Selon la dernière étude Kearney, 47 % des Européens redoutent une dégradation de leur niveau de vie après la fin de leur carrière. Un sentiment partagé par les Français et accentué par un déficit de culture financière et de conseil, alors que les fintechs redéfinissent les pratiques d’épargne et de gestion patrimoniale.
Menée auprès de 6 200 épargnants dans 12 pays européens, la nouvelle étude du cabinet de conseil Kearney révèle une préoccupation croissante liée à la retraite. Près d’un Européen sur deux (47 %) estime qu’il ne pourra pas maintenir un niveau de vie satisfaisant une fois sorti du monde du travail.
Les inquiétudes sont particulièrement fortes au Royaume-Uni (62 %), aux Pays-Bas (57 %) et en Espagne (54 %). En France, 48 % des répondants partagent ce sentiment, un chiffre conforme à la moyenne européenne mais révélateur d’un climat d’incertitude généralisé. Près d’un tiers (32 %) des sondés évoquent même une angoisse durable face à leur incapacité à anticiper leurs revenus futurs.
Des profils d’épargnants contrastés mais une anxiété commune
L’étude dresse le portrait d’un épargnant européen plutôt masculin (52 %), diplômé et modérément doté financièrement : 62 % disposent d’un patrimoine financier inférieur à 60 000 euros, dont la moitié placée sur des comptes d’épargne ou en liquidités.
Les comportements d’investissement varient selon les générations : un tiers des actifs ont commencé à investir entre 21 et 30 ans, tandis qu’un quart ont attendu la quarantaine. Si les jeunes générations (Y et Z) se montrent plus confiantes, elles ne sont pas épargnées par le sentiment d’incertitude. La retraite, autrefois symbole de stabilité, devient aujourd’hui synonyme d’insécurité économique et psychologique, notamment chez les 60–75 ans, dont 63 % se disent inquiets.

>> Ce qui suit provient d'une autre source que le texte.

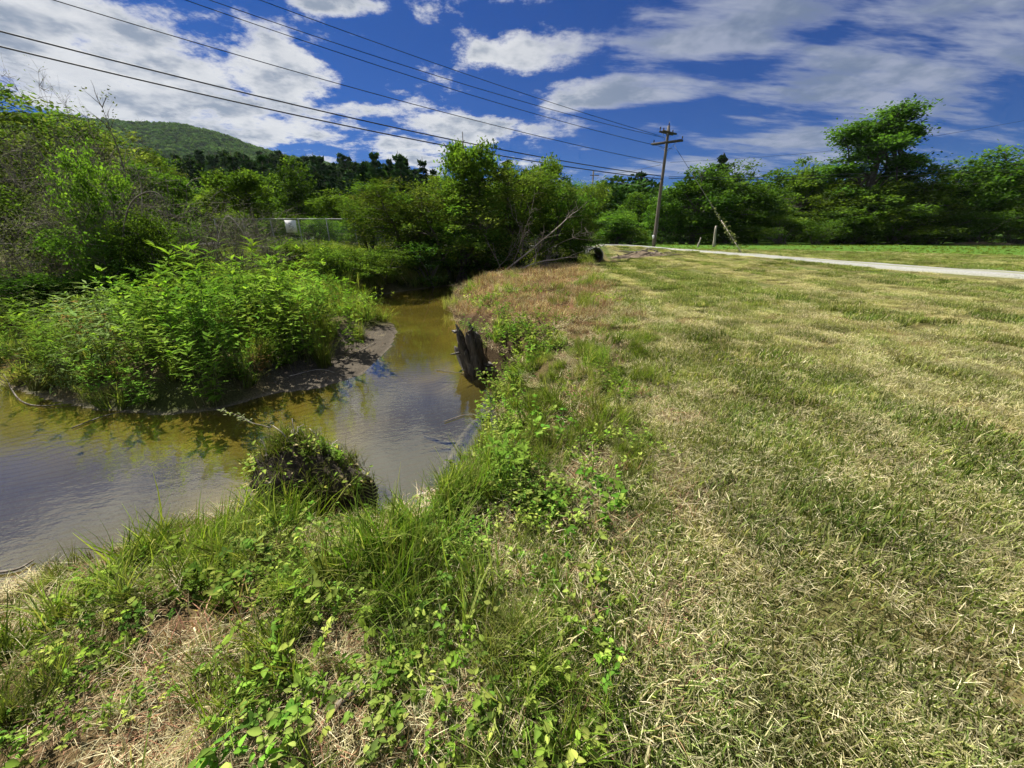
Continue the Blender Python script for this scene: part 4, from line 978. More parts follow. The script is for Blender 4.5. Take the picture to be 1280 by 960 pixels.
    scatter('field_grass', 'tuft', np.stack([x, y, H(x, y) - .02], 1), tilt(n, rs, .15), rs.uniform(.3, .6, n), rs.integers(0, 5, n), np.clip(.4 * sst(y, 26, 16) + rs.normal(-.05, .06, n), 0, .7), 'green grass of the field beyond the lane', 'grass')
build_grass()

# ------------------------------------------------------------------ weeds on the left bank point
def build_weeds():
    rs = np.random.default_rng(31)
    kinds = {}
    def kind(key, name, label, grp, variants):
        kinds[key] = []
        for st, lf in variants:
            t = thing(name, label, 'weed', group=grp); link('stems', st, M['stem'], t); link('leaves', lf, M['herb'], t); kinds[key].append([t, False])
    LA = [(.11, .20, .025), (.15, .24, .03), (.09, .17, .022)]
    LB_ = [(.13, .25, .03), (.17, .28, .04), (.10, .20, .025)]
    LC = [(.13, .20, .06), (.17, .23, .08)]
    kind('lance', 'lance_leaved_weed', 'tall weed with narrow pointed leaves on the left bank point', 'narrow-leaved weeds on the left bank point', [herb_mesh(rs, 1.25, 9, .25, .21, LA, .24, .4) for _ in range(3)])
    kind('broad', 'broad_leaved_weed', 'bright weed with short broad leaves on the left bank point', 'broad-leaved weeds on the left bank point', [herb_mesh(rs, 1.2, 10, .17, .40, LB_, .24, .3) for _ in range(3)])
    kind('silver', 'pale_leaved_weed', 'weed with pale silvery drooping leaves at the water side of the left bank', 'pale-leaved weeds on the left bank point', [herb_mesh(rs, 1.1, 9, .23, .18, LC, .26, .5) for _ in range(2)])
    kind('yellow', 'yellow_topped_weed', 'weed with yellowish top leaves standing above the others', 'yellow-topped weeds on the left bank point', [herb_mesh(rs, 1.25, 7, .14, .34, LB_, .18, .25, (.21, .30, .045)) for _ in range(2)])
    kinds['reed'] = []
    for q in range(3):
        b = MB(); V, F, C = blades(150, (.45, 1.0), (.006, .014), .16, (.12, 1.1), rs, G1 + GY + GY, 6); b.add(V, [F], C)
        t = thing('reed_grass_clump', 'tall arching grass clump on the tip of the left bank point', 'grass clump', group='tall grass clumps on the left bank point'); link('blades', b.mesh('blades'), M['grass'], t); kinds['reed'].append([t, False])
    kind('rusty', 'rusty_weed', 'weed with rust-brown withered leaves among the green ones', 'withered weeds on the left bank point', [herb_mesh(rs, .95, 7, .11, .25, [(.22, .14, .05), (.30, .22, .09)], .18, .4)])
    def put(key, x, y, sc):
        L = kinds[key]; r = L[rs.integers(0, len(L))]; z = Hs(x, y) - .02; s = (sc, sc, sc * rs.uniform(.9, 1.15)); a = rs.uniform(0, 6.28)
        if not r[1]: r[1] = True; o = r[0]; o.location = (float(x), float(y), z); o.rotation_euler = (0, 0, a); o.scale = s; return o
        return dup(r[0], (x, y, z), a, s)
    pts = []; tries = 0
    while len(pts) < 168 and tries < 9000:
        tries += 1
        x = rs.uniform(-9.5, -2.4); y = rs.uniform(4.7, 12.5)
        d, rb = stream_sd(np.array([x]), np.array([y])); d = float(d[0])
        bar = math.exp(-(((x - BAR[0]) / 1.1) ** 2 + ((y - BAR[1]) / 2.2) ** 2))
        if rb[0] or d < .08 + .62 * float(sst(bar, .2, .55)): continue
        if any((x - a) ** 2 + (y - b) ** 2 < .30 ** 2 for a, b in pts): continue
        pts.append((x, y))
        u = 640 + FPX * x / (y * CP + (EYE + .1) * SP)          # rough photo column
        r = rs.uniform()
        edge = d < .7
        if u > 372: key = 'reed' if r < .62 else ('broad' if r < .9 else 'yellow')
        elif u < 150: key = 'silver' if r < .45 else ('lance' if r < .9 else 'yellow')
        else: key = 'broad' if r < .5 else ('lance' if r < .93 else 'yellow')
        if rs.uniform() < .05: key = 'rusty'
        o = put(key, x, y, (.85 if edge else 1.0) * rs.uniform(.7, 1.25) * (.72 + .52 * math.exp(-((x + 4.9) / 1.7) ** 2 - ((y - 7) / 2.2) ** 2)) * (.8 if key == 'reed' else 1.0))
        where = ('overhanging the sand bar' if u > 330 else 'overhanging the water near the left edge' if u < 150 else 'overhanging the water opposite the hummock') if edge else ('at the back of the point, below the thicket' if y > 8.6 else 'on the left flank of the point' if u < 170 else 'on the crest of the point' if u < 340 else 'on the tip of the point')
        o['label'] = {'lance': 'tall weed with narrow pointed leaves ', 'broad': 'bright weed with short broad leaves ', 'silver': 'weed with pale silvery drooping leaves ', 'yellow': 'weed with yellowish top leaves ', 'reed': 'tall arching grass clump ', 'rusty': 'withered rust-brown weed '}[key] + where
    for o in [r[0] for L in kinds.values() for r in L if not r[1]]:
        for c in list(o.children): bpy.data.objects.remove(c)
        bpy.data.objects.remove(o)
build_weeds()

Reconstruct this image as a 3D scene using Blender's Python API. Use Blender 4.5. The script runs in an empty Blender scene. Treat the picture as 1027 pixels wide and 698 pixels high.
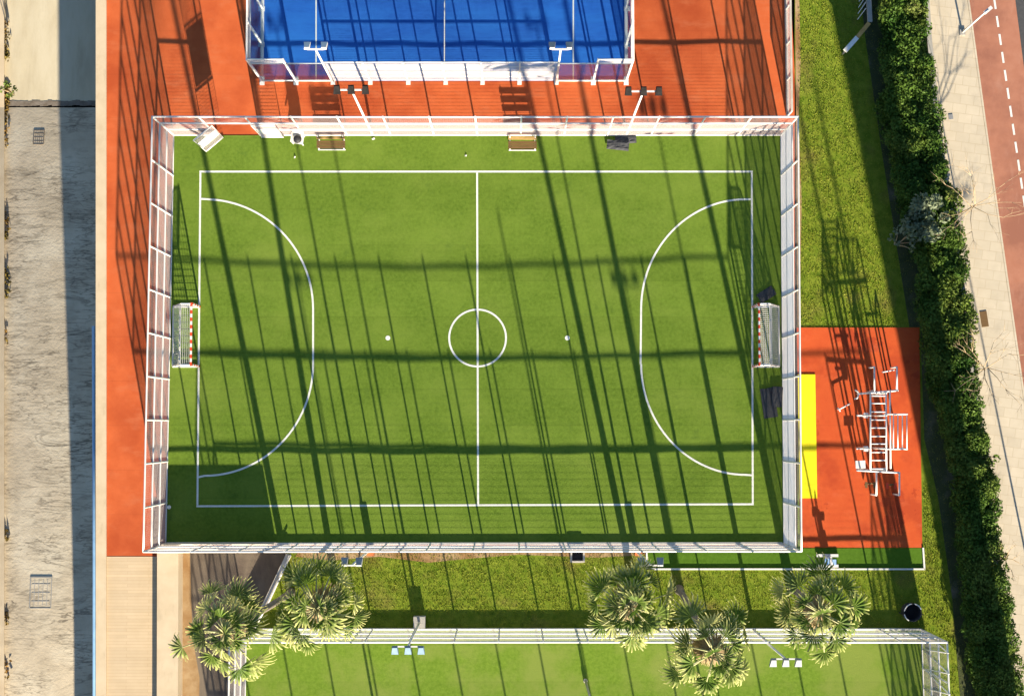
import bpy, math, random
import numpy as np
random.seed(7)
RNG = np.random.default_rng(11)
R = math.radians
SC = bpy.context.scene
COL = SC.collection

# ------------------------------------------------------------------ camera
F_PX, HC, TILT = 1480.0, 80.0, R(3.0)
CX, CY = 513.5, 349.0

def P(px, py, z=0.0):
    """world point at height z seen at photo pixel (px, py)"""
    u, v = (px - CX) / F_PX, (CY - py) / F_PX
    c, s = math.cos(TILT), math.sin(TILT)
    d = (u, v * c + s, v * s - c)
    k = (HC - z) / -d[2]
    return (d[0] * k, d[1] * k, z)

cam_d = bpy.data.cameras.new("camera")
cam = bpy.data.objects.new("camera", cam_d)
COL.objects.link(cam)
cam.location = (0, 0, HC)
cam.rotation_euler = (TILT, 0, 0)
cam_d.sensor_fit = 'HORIZONTAL'
cam_d.sensor_width = 36.0
cam_d.lens = 36.0 * F_PX / 1027.0
cam_d.clip_start = 1.0
cam_d.clip_end = 3000.0
SC.camera = cam

# ------------------------------------------------------------------ light
FENCE_H = 4.9
_a, _b = P(480, 545), P(480, 262)
SHADOW_PER_M = (_b[1] - _a[1]) / (FENCE_H - 0.1)   # northward shadow per metre of height
SLOPE = 0.186                                       # westward drift per northward metre
sun_dir = np.array([SLOPE * SHADOW_PER_M, -SHADOW_PER_M, 1.0])
sun_dir /= np.linalg.norm(sun_dir)
elev = math.asin(sun_dir[2])
az = math.atan2(sun_dir[0], sun_dir[1])

w = bpy.data.worlds.new("World")
SC.world = w
w.use_nodes = True
nt = w.node_tree
bg = nt.nodes['Background']
sky = nt.nodes.new('ShaderNodeTexSky')
sky.sky_type = 'NISHITA'
sky.sun_disc = False
sky.sun_elevation = elev
sky.sun_rotation = az
sky.air_density = 1.0
sky.dust_density = 0.2
sky.ozone_density = 3.0
nt.links.new(sky.outputs[0], bg.inputs[0])
bg.inputs[1].default_value = 0.060
sl = bpy.data.lights.new("sun", 'SUN')
sl.energy = 5.0
sl.angle = R(0.53)
sl.color = (1.0, 0.88, 0.68)
so = bpy.data.objects.new("sun", sl)
COL.objects.link(so)
so.location = (20, -60, 40)
from mathutils import Vector
so.rotation_euler = Vector(tuple(sun_dir)).to_track_quat('Z', 'Y').to_euler()

SC.view_settings.view_transform = 'Standard'
SC.view_settings.look = 'None'
SC.view_settings.exposure = 1.96
SC.view_settings.gamma = 1.0
SC.cycles.use_denoising = True
SC.cycles.max_bounces = 8
SC.cycles.transparent_max_bounces = 12
SC.cycles.sample_clamp_indirect = 4.0

# ------------------------------------------------------------------ materials
def mat(name, c, c2=None, scale=4.0, rough=0.8, bump=0.0, bscale=None, metal=0.0, detail=6.0,
        c3=None, scale3=0.4, lo=0.35, hi=0.65, stretch=None, spec=0.3, dist=0.02, lo3=0.45, hi3=0.6, rot=0.0):
    m = bpy.data.materials.new(name)
    m.use_nodes = True
    n, l = m.node_tree.nodes, m.node_tree.links
    b = n['Principled BSDF']
    b.inputs['Roughness'].default_value = rough
    b.inputs['Metallic'].default_value = metal
    b.inputs['Specular IOR Level'].default_value = spec
    b.inputs['Base Color'].default_value = (*c, 1)
    geo = n.new('ShaderNodeNewGeometry')
    vec = geo.outputs['Position']
    mp = n.new('ShaderNodeMapping')
    mp.inputs['Rotation'].default_value = (0, 0, rot)
    mp.inputs['Scale'].default_value = stretch or (1, 1, 1)
    l.new(vec, mp.inputs[0])
    vec = mp.outputs[0]
    out = None
    def noise(s, d=detail):
        t = n.new('ShaderNodeTexNoise')
        t.inputs['Scale'].default_value = s
        t.inputs['Detail'].default_value = d
        t.inputs['Roughness'].default_value = 0.62
        l.new(vec, t.inputs['Vector'])
        return t.outputs['Fac']
    def ramp(src, a, z):
        r = n.new('ShaderNodeMapRange')
        r.inputs[1].default_value = a
        r.inputs[2].default_value = z
        l.new(src, r.inputs[0])
        return r.outputs[0]
    def mix(f, a, bcol):
        x = n.new('ShaderNodeMix')
        x.data_type = 'RGBA'
        l.new(f, x.inputs[0])
        if isinstance(a, tuple): x.inputs[6].default_value = (*a, 1)
        else: l.new(a, x.inputs[6])
        if isinstance(bcol, tuple): x.inputs[7].default_value = (*bcol, 1)
        else: l.new(bcol, x.inputs[7])
        return x.outputs[2]
    if c2:
        out = mix(ramp(noise(scale), lo, hi), c, c2)
    if c3:
        out = mix(ramp(noise(scale3, 8), lo3, hi3), out if out else c, c3)
    if out:
        l.new(out, b.inputs['Base Color'])
    if bump:
        bp = n.new('ShaderNodeBump')
        bp.inputs['Strength'].default_value = bump
        bp.inputs['Distance'].default_value = dist
        l.new(noise(bscale or scale * 3), bp.inputs['Height'])
        l.new(bp.outputs[0], b.inputs['Normal'])
    m['_out'] = 1
    return m

M = {}
M['turf'] = mat('turf', (.072, .122, .013), (.118, .186, .023), 6.0, .95, .9, 14, c3=(.134, .200, .027), scale3=.35, spec=.05, dist=.01, lo3=.42, hi3=.75, detail=12, lo=.3, hi=.7)
M['turf_pale'] = mat('turf_pale', (.100, .170, .016), (.142, .218, .026), 5.0, .95, .9, 14, c3=(.165, .215, .040), scale3=.3, spec=.05, dist=.01, detail=9)
M['turf_strip'] = mat('turf_strip', (.055, .115, .010), (.070, .140, .014), 6, .95, .4, 30, spec=.05, dist=.01)
M['red_floor'] = mat('red_floor', (.42, .084, .023), (.465, .100, .030), 1.2, .85, .15, 40, c3=(.335, .058, .016), scale3=.18, spec=.15, dist=.006, detail=9)
M['red_pad'] = mat('red_pad', (.42, .064, .016), (.45, .076, .019), 1.5, .85, .15, 40, c3=(.35, .050, .014), scale3=.25, spec=.15, dist=.006, detail=8, lo3=.52, hi3=.6)
M['blue_floor'] = mat('blue_floor', (.010, .078, .33), (.013, .096, .385), 2.0, .75, .2, 30, c3=(.016, .12, .42), scale3=.12, spec=.2, dist=.006, stretch=(1, 4, 1))
M['line_white'] = mat('line_white', (.62, .62, .58), (.54, .55, .50), 8, .8)
M['white_metal'] = mat('white_metal', (.62, .60, .57), (.55, .53, .50), 2, .45, spec=.4)
M['mesh_white'] = mat('mesh_white', (.46, .405, .385), None, 2, .5, spec=.3)
M['net_cord'] = mat('net_cord', (.45, .39, .37), None, 2, .8)
M['grey_metal'] = mat('grey_metal', (.22, .22, .22), (.28, .28, .28), 3, .5, metal=.3)
M['cream'] = mat('cream', (.50, .40, .27), (.44, .345, .225), 1.0, .9, .1, 20, c3=(.40, .30, .19), scale3=.5, detail=9, lo3=.55, hi3=.8)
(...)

Un déficit d’accompagnement financier préoccupant
Selon Kearney, cette anxiété découle en grande partie d’un manque d’accès à un accompagnement financier continu. Plus de 40 % des épargnants déclarent ne bénéficier d’aucun conseil structuré dans la gestion de leurs placements, bien qu’un quart d’entre eux regrettent cette absence.
Ce déficit se manifeste surtout entre 46 et 60 ans, une période charnière où la planification patrimoniale devrait pourtant être la plus active. Le manque de conseil fragilise cette génération, exposée au risque d’arriver à la retraite sans préparation suffisante. En France, 45 % des répondants indiquent faire appel à leur banque de détail pour préparer leur retraite, contre 6 % qui se tournent vers des structures spécialisées.
Les fintechs et plateformes digitales gagnent du terrain
L’étude met en évidence la montée en puissance des fintechs dans la gestion de l’épargne et de la retraite. Près de 64 % des épargnants européens utilisent désormais des applications mobiles ou des plateformes en ligne pour acheter des produits financiers.
Ce phénomène s’explique par la recherche d’autonomie et la simplicité d’accès qu’offrent ces outils, notamment pour les investissements en ETF (Exchange Traded Funds) ou en cryptomonnaies. Cependant, la transition numérique n’est pas homogène : les générations plus âgées privilégient encore le conseil en personne, tandis que les jeunes actifs misent sur des solutions hybrides mêlant technologie et accompagnement humain.
La transformation du rôle des banques de détail
Face à cette évolution, les banques traditionnelles sont invitées à repenser leur positionnement. Pour Eric Delgutte, associé chez Kearney, la situation illustre une crise de confiance structurelle : « Près de la moitié des épargnants européens anticipent une perte de niveau de vie à la retraite. Les banques de détail doivent jouer un rôle clé en simplifiant l’accès à l’investissement et en proposant un accompagnement personnalisé et proactif. »
Cette mutation suppose une intégration renforcée des technologies financières, mais aussi une refonte de la relation client. Les établissements doivent développer des outils pédagogiques et de suivi patrimonial, tout en veillant à élever la culture financière de leurs clients pour prévenir le désengagement et l’anxiété face à la retraite.
Une opportunité stratégique pour le secteur financier
Pour Nicolas Lioliakis, également associé chez Kearney, les acteurs historiques disposent d’un avantage compétitif : la confiance. En l’associant à l’innovation technologique, ils peuvent accompagner les ménages vers une meilleure sécurité financière tout en renforçant leur position sur le marché de la prévoyance.
Les enjeux dépassent la simple rentabilité : ils concernent la stabilité économique et sociale à long terme. En favorisant la planification financière responsable, les banques et assureurs contribuent à préserver le patrimoine des ménages européens et à atténuer la crise de confiance qui fragilise l’épargne retraite.